» Written exercise: Give a verbatim copy of the lines below, minus the pictures.

» Information provided:
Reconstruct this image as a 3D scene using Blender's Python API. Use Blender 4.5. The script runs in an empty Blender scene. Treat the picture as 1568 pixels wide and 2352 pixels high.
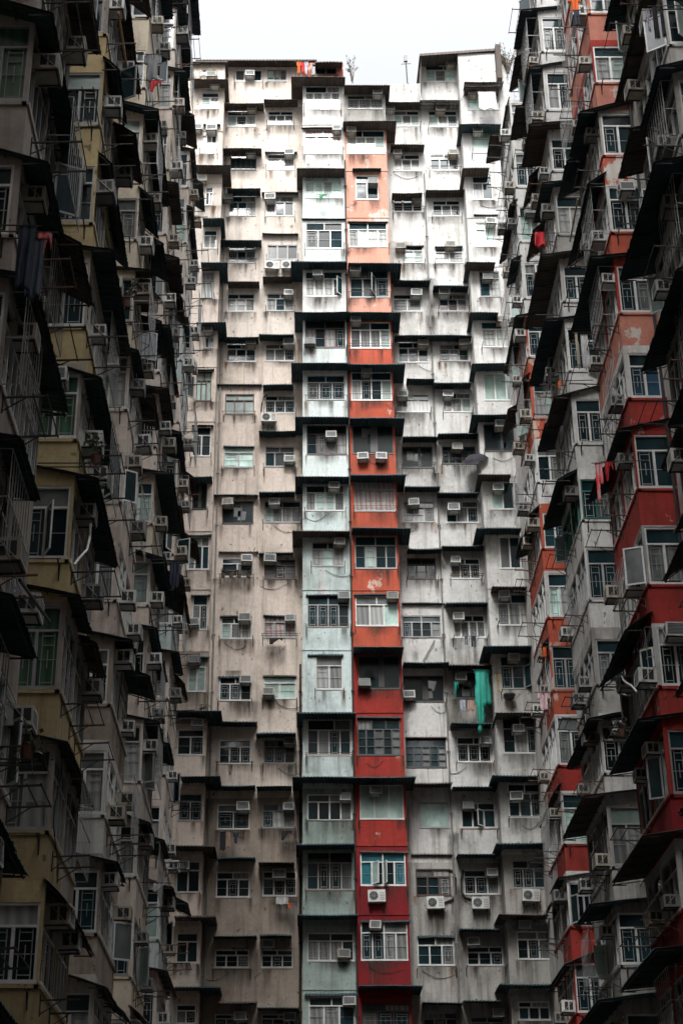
import bpy, math, random
from mathutils import Vector, Matrix
R = random.Random(11)
sc = bpy.context.scene
COL = sc.collection
rad = math.radians

# ------------------------------------------------------------------ camera
FPX, PITCH, PX, PY, CAMZ = 3816.0, rad(27.3), 695.0, 1176.0, 1.6   # focal length and optical centre in a 1568 x 2352 frame
YB = 77.6            # plane of the recessed wall at the end of the courtyard
BAY = 1.2            # how far the bays stand out
XL, XR = -6.5, 11.2  # recessed walls of the two long sides
ST = 3.155           # storey height
cam_d = bpy.data.cameras.new('camera')
cam = bpy.data.objects.new('camera', cam_d); COL.objects.link(cam)
cam_d.sensor_fit = 'HORIZONTAL'; cam_d.sensor_width = 36.0
cam_d.lens = 36.0 * FPX / 1568; cam_d.shift_x = (784 - PX) / 1568
cam_d.clip_end = 5000; cam_d.clip_start = 0.1
cam.location = (0, 0, CAMZ); cam.rotation_euler = (math.pi / 2 + PITCH, 0, 0)
sc.camera = cam
FW = Vector((0, math.cos(PITCH), math.sin(PITCH))); UP = Vector((0, -math.sin(PITCH), math.cos(PITCH)))
def ray(dx, dy):
    return Vector(((dx - PX) / FPX, 0, 0)) + UP * (-(dy - PY) / FPX) + FW
def at_y(dx, dy, Y):
    d = ray(dx, dy); p = d * (Y / d.y); return Vector((p.x, Y, p.z + CAMZ))
def at_x(dx, dy, X):
    d = ray(dx, dy); p = d * (X / d.x); return Vector((X, p.y, p.z + CAMZ))
# survey sheets: origin and size in the photograph, each read on a 1568-wide enlargement
SHEET = {1: (700, 100, 700), 2: (1300, 100, 800), 3: (700, 800, 700), 4: (1300, 800, 800), 5: (700, 1500, 700), 6: (1300, 1600, 800),
         7: (700, 2150, 700), 8: (1350, 2300, 850), 9: (650, 2750, 750), 10: (1350, 3000, 850), 11: (650, 3350, 750), 12: (1200, 3500, 900),
         13: (1700, 1300, 550), 21: (0, 0, 820), 22: (0, 1000, 820), 23: (0, 2100, 820), 24: (0, 3000, 820),
         31: (1900, 0, 831), 32: (1900, 1000, 831), 33: (1900, 2100, 831), 34: (1900, 3000, 831)}
def dpx(k, x, y):
    ox, oy, s = SHEET[k]
    return (ox + x * s / 1568) * 0.57415, (oy + y * s / 1568) * 0.57415
def SY(k, x, y, Y): return at_y(*dpx(k, x, y), Y)
def SX(k, x, y, X): return at_x(*dpx(k, x, y), X)

# ------------------------------------------------------------------ materials
MATS = {}
def nodes_of(name):
    m = bpy.data.materials.new(name); m.use_nodes = True
    nt = m.node_tree; b = nt.nodes['Principled BSDF']
    MATS[name] = m
    return m, nt, b
def lk(nt, a, b): nt.links.new(a, b)
def noise_at(nt, scale3, detail=4, rough=.55, off=0.0):
    g = nt.nodes.new('ShaderNodeNewGeometry'); mp = nt.nodes.new('ShaderNodeMapping'); n = nt.nodes.new('ShaderNodeTexNoise')
    mp.inputs['Scale'].default_value = scale3; mp.inputs['Location'].default_value = (off, off * .7, off * 1.3)
    n.inputs['Scale'].default_value = 1.0; n.inputs['Detail'].default_value = detail; n.inputs['Roughness'].default_value = rough
    lk(nt, g.outputs['Position'], mp.inputs['Vector']); lk(nt, mp.outputs['Vector'], n.inputs['Vector'])
    return n.outputs['Fac']
def ramp(nt, fac, a, b, va=0.0, vb=1.0):
    r = nt.nodes.new('ShaderNodeMapRange'); r.inputs[1].default_value = a; r.inputs[2].default_value = b
    r.inputs[3].default_value = va; r.inputs[4].default_value = vb; lk(nt, fac, r.inputs[0]); return r.outputs[0]
def mixc(nt, fac, a, b):
    m = nt.nodes.new('ShaderNodeMix'); m.data_type = 'RGBA'
    if isinstance(fac, float): m.inputs[0].default_value = fac
    else: lk(nt, fac, m.inputs[0])
    for k, v in ((6, a), (7, b)):
        if isinstance(v, tuple): m.inputs[k].default_value = (*v, 1)
        else: lk(nt, v, m.inputs[k])
    return m.outputs[2]
def shade_random(nt, col, lo, hi):
    oi = nt.nodes.new('ShaderNodeObjectInfo'); h = nt.nodes.new('ShaderNodeHueSaturation')
    lk(nt, ramp(nt, oi.outputs['Random'], 0, 1, lo, hi), h.inputs['Value']); lk(nt, col, h.inputs['Color'])
    return h.outputs['Color']
def plaster(name, col, dirt=(.16, .13, .10), streak=.5, blotch=.5, peel=None, peel_at=.62, rnd=(.9, 1.06)):
    m, nt, b = nodes_of(name)
    off = (sum(map(ord, name)) % 97) * 1.7
    fine = ramp(nt, noise_at(nt, (7, 7, 7), 3, .6, off), .3, .7, .9, 1.07)
    c = nt.nodes.new('ShaderNodeMix'); c.data_type = 'RGBA'; c.blend_type = 'MULTIPLY'; c.inputs[0].default_value = 1
    c.inputs[6].default_value = (*col, 1); lk(nt, fine, c.inputs[7]); c = c.outputs[2]
    if peel:
        pm = ramp(nt, noise_at(nt, (.75, .75, .6), 5, .62, off + 9), peel_at, peel_at + .025)
        c = mixc(nt, pm, c, peel)
    s = ramp(nt, noise_at(nt, (2.8, 2.8, .17), 6, .66, off + 3), .5, .72, 0, streak)
    c = mixc(nt, s, c, dirt)
    l = ramp(nt, noise_at(nt, (.6, .6, .45), 7, .68, off + 5), .49, .70, 0, blotch)
    c = mixc(nt, l, c, dirt)
    rs = ramp(nt, noise_at(nt, (7, 7, .22), 3, .6, off + 11), .64, .72, 0, streak * .7)
    c = mixc(nt, rs, c, (.26, .15, .08))
    sp = ramp(nt, noise_at(nt, (5, 5, 3.2), 2, .5, off + 7), .68, .73, 0, .7)
    c = mixc(nt, sp, c, tuple(v * .6 for v in dirt))
    c = shade_random(nt, c, *rnd)
    lk(nt, c, b.inputs['Base Color']); b.inputs['Roughness'].default_value = .9
    b.inputs['Specular IOR Level'].default_value = .2
    bp = nt.nodes.new('ShaderNodeBump'); bp.inputs['Strength'].default_value = .25; bp.inputs['Distance'].default_value = .02
    lk(nt, noise_at(nt, (11, 11, 11), 3, .6, off), bp.inputs['Height']); lk(nt, bp.outputs['Normal'], b.inputs['Normal'])
    return m
def metal(name, col, rust=None, rough=.6, amount=.7, rnd=(.8, 1.15), metallic=0.0):
    m, nt, b = nodes_of(name)
    c = ramp(nt, noise_at(nt, (3, 3, 3), 4), .3, .7, .8, 1.12)
    k = nt.nodes.new('ShaderNodeMix'); k.data_type = 'RGBA'; k.blend_type = 'MULTIPLY'; k.inputs[0].default_value = 1
    k.inputs[6].default_value = (*col, 1); lk(nt, c, k.inputs[7]); c = k.outputs[2]
    if rust: c = mixc(nt, ramp(nt, noise_at(nt, (1.6, 1.6, .8), 6, .65, 4), .5, .72, 0, amount), c, rust)
    c = shade_random(nt, c, *rnd)
    lk(nt, c, b.inputs['Base Color']); b.inputs['Roughness'].default_value = rough; b.inputs['Metallic'].default_value = metallic
    return m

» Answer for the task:
Reconstruct this image as a 3D scene using Blender's Python API. Use Blender 4.5. The script runs in an empty Blender scene. Treat the picture as 1568 pixels wide and 2352 pixels high.
import bpy, math, random
from mathutils import Vector, Matrix
R = random.Random(11)
sc = bpy.context.scene
COL = sc.collection
rad = math.radians

# ------------------------------------------------------------------ camera
FPX, PITCH, PX, PY, CAMZ = 3816.0, rad(27.3), 695.0, 1176.0, 1.6   # focal length and optical centre in a 1568 x 2352 frame
YB = 77.6            # plane of the recessed wall at the end of the courtyard
BAY = 1.2            # how far the bays stand out
XL, XR = -6.5, 11.2  # recessed walls of the two long sides
ST = 3.155           # storey height
cam_d = bpy.data.cameras.new('camera')
cam = bpy.data.objects.new('camera', cam_d); COL.objects.link(cam)
cam_d.sensor_fit = 'HORIZONTAL'; cam_d.sensor_width = 36.0
cam_d.lens = 36.0 * FPX / 1568; cam_d.shift_x = (784 - PX) / 1568
cam_d.clip_end = 5000; cam_d.clip_start = 0.1
cam.location = (0, 0, CAMZ); cam.rotation_euler = (math.pi / 2 + PITCH, 0, 0)
sc.camera = cam
FW = Vector((0, math.cos(PITCH), math.sin(PITCH))); UP = Vector((0, -math.sin(PITCH), math.cos(PITCH)))
def ray(dx, dy):
    return Vector(((dx - PX) / FPX, 0, 0)) + UP * (-(dy - PY) / FPX) + FW
def at_y(dx, dy, Y):
    d = ray(dx, dy); p = d * (Y / d.y); return Vector((p.x, Y, p.z + CAMZ))
def at_x(dx, dy, X):
    d = ray(dx, dy); p = d * (X / d.x); return Vector((X, p.y, p.z + CAMZ))
# survey sheets: origin and size in the photograph, each read on a 1568-wide enlargement
SHEET = {1: (700, 100, 700), 2: (1300, 100, 800), 3: (700, 800, 700), 4: (1300, 800, 800), 5: (700, 1500, 700), 6: (1300, 1600, 800),
         7: (700, 2150, 700), 8: (1350, 2300, 850), 9: (650, 2750, 750), 10: (1350, 3000, 850), 11: (650, 3350, 750), 12: (1200, 3500, 900),
         13: (1700, 1300, 550), 21: (0, 0, 820), 22: (0, 1000, 820), 23: (0, 2100, 820), 24: (0, 3000, 820),
         31: (1900, 0, 831), 32: (1900, 1000, 831), 33: (1900, 2100, 831), 34: (1900, 3000, 831)}
def dpx(k, x, y):
    ox, oy, s = SHEET[k]
    return (ox + x * s / 1568) * 0.57415, (oy + y * s / 1568) * 0.57415
def SY(k, x, y, Y): return at_y(*dpx(k, x, y), Y)
def SX(k, x, y, X): return at_x(*dpx(k, x, y), X)

# ------------------------------------------------------------------ materials
MATS = {}
def nodes_of(name):
    m = bpy.data.materials.new(name); m.use_nodes = True
    nt = m.node_tree; b = nt.nodes['Principled BSDF']
    MATS[name] = m
    return m, nt, b
def lk(nt, a, b): nt.links.new(a, b)
def noise_at(nt, scale3, detail=4, rough=.55, off=0.0):
    g = nt.nodes.new('ShaderNodeNewGeometry'); mp = nt.nodes.new('ShaderNodeMapping'); n = nt.nodes.new('ShaderNodeTexNoise')
    mp.inputs['Scale'].default_value = scale3; mp.inputs['Location'].default_value = (off, off * .7, off * 1.3)
    n.inputs['Scale'].default_value = 1.0; n.inputs['Detail'].default_value = detail; n.inputs['Roughness'].default_value = rough
    lk(nt, g.outputs['Position'], mp.inputs['Vector']); lk(nt, mp.outputs['Vector'], n.inputs['Vector'])
    return n.outputs['Fac']
def ramp(nt, fac, a, b, va=0.0, vb=1.0):
    r = nt.nodes.new('ShaderNodeMapRange'); r.inputs[1].default_value = a; r.inputs[2].default_value = b
    r.inputs[3].default_value = va; r.inputs[4].default_value = vb; lk(nt, fac, r.inputs[0]); return r.outputs[0]
def mixc(nt, fac, a, b):
    m = nt.nodes.new('ShaderNodeMix'); m.data_type = 'RGBA'
    if isinstance(fac, float): m.inputs[0].default_value = fac
    else: lk(nt, fac, m.inputs[0])
    for k, v in ((6, a), (7, b)):
        if isinstance(v, tuple): m.inputs[k].default_value = (*v, 1)
        else: lk(nt, v, m.inputs[k])
    return m.outputs[2]
def shade_random(nt, col, lo, hi):
    oi = nt.nodes.new('ShaderNodeObjectInfo'); h = nt.nodes.new('ShaderNodeHueSaturation')
    lk(nt, ramp(nt, oi.outputs['Random'], 0, 1, lo, hi), h.inputs['Value']); lk(nt, col, h.inputs['Color'])
    return h.outputs['Color']
def plaster(name, col, dirt=(.16, .13, .10), streak=.5, blotch=.5, peel=None, peel_at=.62, rnd=(.9, 1.06)):
    m, nt, b = nodes_of(name)
    off = (sum(map(ord, name)) % 97) * 1.7
    fine = ramp(nt, noise_at(nt, (7, 7, 7), 3, .6, off), .3, .7, .9, 1.07)
    c = nt.nodes.new('ShaderNodeMix'); c.data_type = 'RGBA'; c.blend_type = 'MULTIPLY'; c.inputs[0].default_value = 1
    c.inputs[6].default_value = (*col, 1); lk(nt, fine, c.inputs[7]); c = c.outputs[2]
    if peel:
        pm = ramp(nt, noise_at(nt, (.75, .75, .6), 5, .62, off + 9), peel_at, peel_at + .025)
        c = mixc(nt, pm, c, peel)
    s = ramp(nt, noise_at(nt, (2.8, 2.8, .17), 6, .66, off + 3), .5, .72, 0, streak)
    c = mixc(nt, s, c, dirt)
    l = ramp(nt, noise_at(nt, (.6, .6, .45), 7, .68, off + 5), .49, .70, 0, blotch)
    c = mixc(nt, l, c, dirt)
    rs = ramp(nt, noise_at(nt, (7, 7, .22), 3, .6, off + 11), .64, .72, 0, streak * .7)
    c = mixc(nt, rs, c, (.26, .15, .08))
    sp = ramp(nt, noise_at(nt, (5, 5, 3.2), 2, .5, off + 7), .68, .73, 0, .7)
    c = mixc(nt, sp, c, tuple(v * .6 for v in dirt))
    c = shade_random(nt, c, *rnd)
    lk(nt, c, b.inputs['Base Color']); b.inputs['Roughness'].default_value = .9
    b.inputs['Specular IOR Level'].default_value = .2
    bp = nt.nodes.new('ShaderNodeBump'); bp.inputs['Strength'].default_value = .25; bp.inputs['Distance'].default_value = .02
    lk(nt, noise_at(nt, (11, 11, 11), 3, .6, off), bp.inputs['Height']); lk(nt, bp.outputs['Normal'], b.inputs['Normal'])
    return m
def metal(name, col, rust=None, rough=.6, amount=.7, rnd=(.8, 1.15), metallic=0.0):
    m, nt, b = nodes_of(name)
    c = ramp(nt, noise_at(nt, (3, 3, 3), 4), .3, .7, .8, 1.12)
    k = nt.nodes.new('ShaderNodeMix'); k.data_type = 'RGBA'; k.blend_type = 'MULTIPLY'; k.inputs[0].default_value = 1
    k.inputs[6].default_value = (*col, 1); lk(nt, c, k.inputs[7]); c = k.outputs[2]
    if rust: c = mixc(nt, ramp(nt, noise_at(nt, (1.6, 1.6, .8), 6, .65, 4), .5, .72, 0, amount), c, rust)
    c = shade_random(nt, c, *rnd)
    lk(nt, c, b.inputs['Base Color']); b.inputs['Roughness'].default_value = rough; b.inputs['Metallic'].default_value = metallic
    return m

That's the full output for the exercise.